Just listen to what former Reagan adviser Dr. Larry Hunter says, after hoping Obama will reneg on every liberal policy he's espoused on the campaign trail:

But here's the thing: Even if my hopes on domestic policy are dashed and Obama reveals himself as an unreconstructed, dyed-in-the-wool, big-government liberal, I'm still voting for him.

These past eight years, we have spent over a trillion dollars on foreign soil - and lost countless lives - and done what I consider irreparable damage to our Constitution.

If economic damage from well-intentioned but misbegotten Obama economic schemes is the ransom we must pay him to clean up this foreign policy mess, then so be it. It's not nearly as costly as enduring four more years of what we suffered the last eight years.

(Psst., Larry - I hate to tell you this, but in light of what happened to the markets today, it may be time for a New Deal Democrat and an "activist government." Just sayin'.)

Strong stuff.
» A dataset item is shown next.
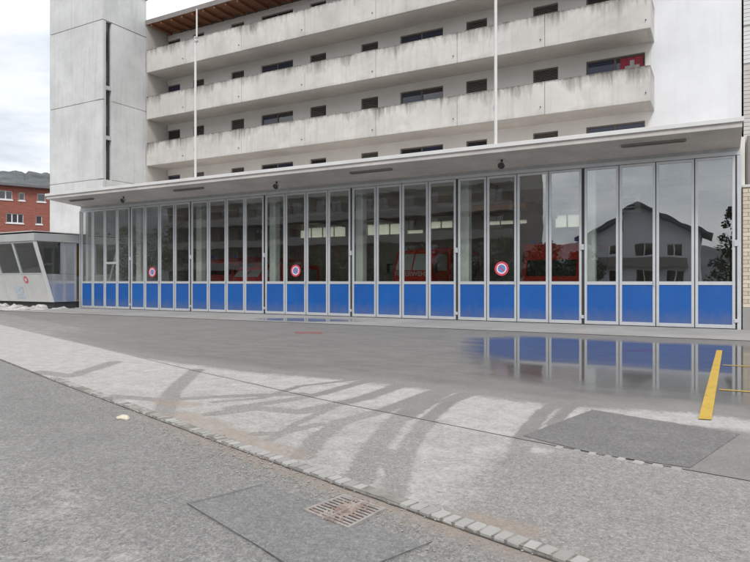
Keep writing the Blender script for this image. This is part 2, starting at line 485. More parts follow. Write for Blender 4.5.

I've believed for a long time now that Obama bridge that chasm between Republican and Democrat without betraying everything liberal Democrats stand for. Who knows? Maybe folks like Dr. Larry will swallow their bitter progressive pill in the interests of America and find out they like it.

Hey. I can but dream.

So we've got staunch Republicans swinging for Obama in respectable numbers. These aren't Democrats-in-disguise: they're the real McCoy. The fact that a liberal candidate won them over by the power of his vision is pretty damned impressive.

You know what, Johnny? You can keep Lieberman and the pathetic few PUMAs. We'll just hang on to the higher-quality defectors, thanks.